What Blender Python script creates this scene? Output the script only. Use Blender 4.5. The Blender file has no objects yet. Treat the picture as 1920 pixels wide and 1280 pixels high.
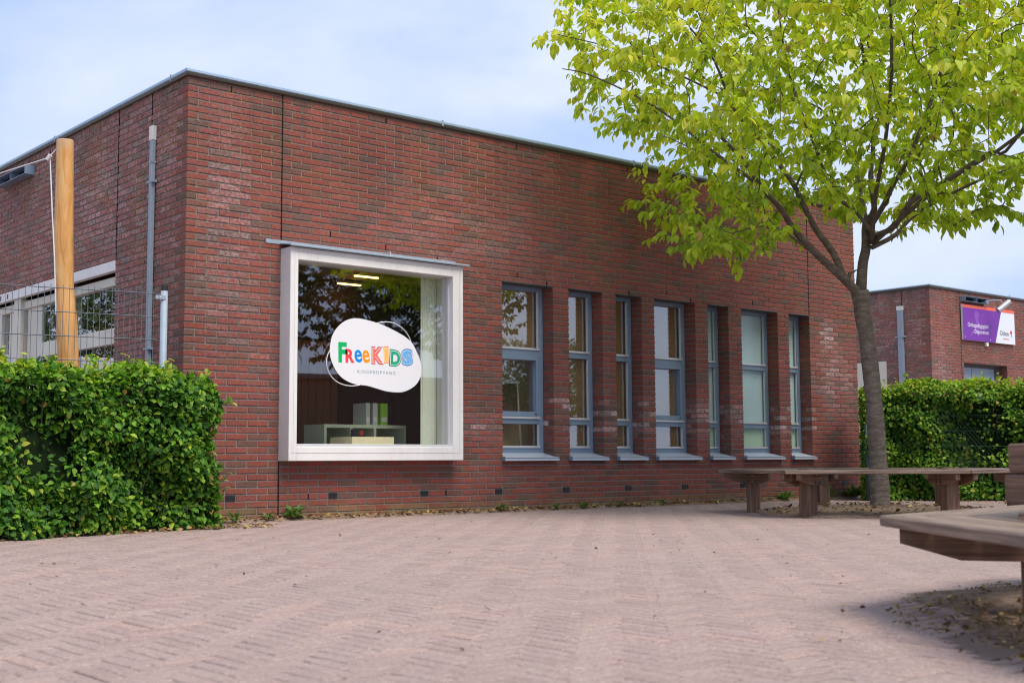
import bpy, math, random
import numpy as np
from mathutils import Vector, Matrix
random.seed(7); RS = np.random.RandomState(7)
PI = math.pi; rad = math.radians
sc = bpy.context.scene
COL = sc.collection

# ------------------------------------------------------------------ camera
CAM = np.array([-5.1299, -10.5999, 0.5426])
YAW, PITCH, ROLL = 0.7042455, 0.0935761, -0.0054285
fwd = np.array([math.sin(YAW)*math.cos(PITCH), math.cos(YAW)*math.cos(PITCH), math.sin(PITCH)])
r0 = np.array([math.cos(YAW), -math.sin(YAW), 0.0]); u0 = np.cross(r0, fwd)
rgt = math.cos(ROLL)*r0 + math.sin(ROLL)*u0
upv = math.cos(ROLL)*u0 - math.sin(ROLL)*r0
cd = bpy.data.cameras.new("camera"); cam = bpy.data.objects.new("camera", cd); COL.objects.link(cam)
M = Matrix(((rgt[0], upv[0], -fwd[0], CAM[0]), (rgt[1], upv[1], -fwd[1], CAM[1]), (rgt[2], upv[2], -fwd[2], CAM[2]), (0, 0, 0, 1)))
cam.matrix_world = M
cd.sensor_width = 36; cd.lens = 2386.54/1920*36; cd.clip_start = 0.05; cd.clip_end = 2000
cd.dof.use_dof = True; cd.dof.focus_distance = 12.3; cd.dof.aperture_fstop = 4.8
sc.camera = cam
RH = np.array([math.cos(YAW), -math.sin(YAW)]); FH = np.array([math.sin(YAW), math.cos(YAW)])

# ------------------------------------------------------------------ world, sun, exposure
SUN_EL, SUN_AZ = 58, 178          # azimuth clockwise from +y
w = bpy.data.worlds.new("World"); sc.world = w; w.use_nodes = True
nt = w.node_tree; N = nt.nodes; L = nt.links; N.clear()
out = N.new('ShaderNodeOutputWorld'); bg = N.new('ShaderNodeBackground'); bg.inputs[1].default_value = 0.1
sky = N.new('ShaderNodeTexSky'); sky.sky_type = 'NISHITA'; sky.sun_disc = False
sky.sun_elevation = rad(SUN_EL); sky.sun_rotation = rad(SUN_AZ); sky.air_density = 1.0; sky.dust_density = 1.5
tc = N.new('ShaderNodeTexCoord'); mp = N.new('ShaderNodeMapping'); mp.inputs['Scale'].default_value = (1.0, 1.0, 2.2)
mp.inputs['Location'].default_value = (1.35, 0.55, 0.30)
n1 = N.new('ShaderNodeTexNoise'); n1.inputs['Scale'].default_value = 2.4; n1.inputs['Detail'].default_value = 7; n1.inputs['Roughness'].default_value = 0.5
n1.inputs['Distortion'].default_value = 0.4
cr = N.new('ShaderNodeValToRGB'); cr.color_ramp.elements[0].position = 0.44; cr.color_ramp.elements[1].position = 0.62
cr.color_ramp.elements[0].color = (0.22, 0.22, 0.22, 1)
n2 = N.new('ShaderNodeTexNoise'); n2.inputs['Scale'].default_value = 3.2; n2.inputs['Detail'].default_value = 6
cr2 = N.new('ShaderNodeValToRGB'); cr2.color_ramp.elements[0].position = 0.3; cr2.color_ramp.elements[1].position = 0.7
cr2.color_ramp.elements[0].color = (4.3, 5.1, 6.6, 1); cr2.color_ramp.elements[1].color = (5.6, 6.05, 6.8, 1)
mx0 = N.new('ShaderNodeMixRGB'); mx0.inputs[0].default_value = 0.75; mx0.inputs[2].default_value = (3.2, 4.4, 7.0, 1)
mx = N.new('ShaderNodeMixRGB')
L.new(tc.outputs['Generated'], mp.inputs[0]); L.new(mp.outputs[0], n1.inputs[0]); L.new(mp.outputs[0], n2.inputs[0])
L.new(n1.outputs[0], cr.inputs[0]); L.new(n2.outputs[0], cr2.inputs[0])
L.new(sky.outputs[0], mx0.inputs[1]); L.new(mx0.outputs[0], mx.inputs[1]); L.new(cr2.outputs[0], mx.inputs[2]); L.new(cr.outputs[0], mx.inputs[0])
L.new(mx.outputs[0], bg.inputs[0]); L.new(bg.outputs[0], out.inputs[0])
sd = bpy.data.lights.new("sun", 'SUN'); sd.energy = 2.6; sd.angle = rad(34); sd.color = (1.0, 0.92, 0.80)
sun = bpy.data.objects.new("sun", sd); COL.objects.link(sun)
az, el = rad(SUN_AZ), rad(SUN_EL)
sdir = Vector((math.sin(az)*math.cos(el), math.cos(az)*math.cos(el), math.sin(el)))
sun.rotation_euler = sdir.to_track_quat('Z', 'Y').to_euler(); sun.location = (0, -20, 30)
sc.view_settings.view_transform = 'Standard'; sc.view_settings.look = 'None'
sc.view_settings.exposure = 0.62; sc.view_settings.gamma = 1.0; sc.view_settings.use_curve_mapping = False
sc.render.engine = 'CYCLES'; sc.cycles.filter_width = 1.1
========
■ AIM OF THE TASK
Scan the listing above. Gather each line that contains the word "scene".

■ CORRECT RESPONSE
What Blender Python script creates this scene? Output the script only. Use Blender 4.5. The Blender file has no objects yet. Treat the picture as 1920 pixels wide and 1280 pixels high.
sc = bpy.context.scene